Gold struggles on stronger economic data, higher equities
Gold steadied on Monday but failed to make any recovery from three straight days of losses as stronger global economic data and higher equities curbed the metal’s safe-haven appeal.
Asian equities rose, taking heart from upbeat earnings and US economic data that eased global growth fears and sharpened risk appetite. The results of stress tests on European banks at the weekend were received calmly in the market.
Gold’s outlook this week will depend on a Federal Reserve policy meeting, when the US central bank is widely expected to end its bond-buying stimulus, OCBC Bank analyst Barnabas Gan said.
The Fed’s two-day meeting, which begins on Tuesday, will also be watched for clues on whether any slowdown in Europe or elsewhere could affect the central bank’s monetary policy.
“In addition, the ECB stress test which gave most of its 130 banks a clean bill of health may continue to dampen safe-haven demand in gold. All these, and accounting for the relatively stronger greenback for the past month, should continue to inject downside risk for bullion,” Gan said.
Spot gold was steady at $1,230.86 an ounce at 0309 GMT but isn’t far from a one-week low of $1,226.17 reached last week.
The metal’s losses come after global equities posted their biggest weekly percentage gain since July 2013 last week, while the US dollar also strengthened.
Data on Friday showed that new US home sales rose to a six-year high and Britain’s economy expanded 0.7 percent in the third quarter, easing fears over a global slowdown.

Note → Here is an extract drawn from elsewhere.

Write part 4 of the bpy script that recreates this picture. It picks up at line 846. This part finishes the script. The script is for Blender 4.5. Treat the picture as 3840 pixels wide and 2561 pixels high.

Strong corporate earnings also helped push equities higher.
Bullion traders were also closely watching investors’ positions in gold funds. SPDR Gold Trust, the world’s largest gold-backed exchange-traded fund, said its holdings fell 0.6 per cent to 745.39 tonnes on Friday.
Hedge funds and money managers increased their bullish futures and option bets in gold for a second straight week, as the price of the precious metal rallied in the week up to October 21, the Commodity Futures Trading Commission said on Friday.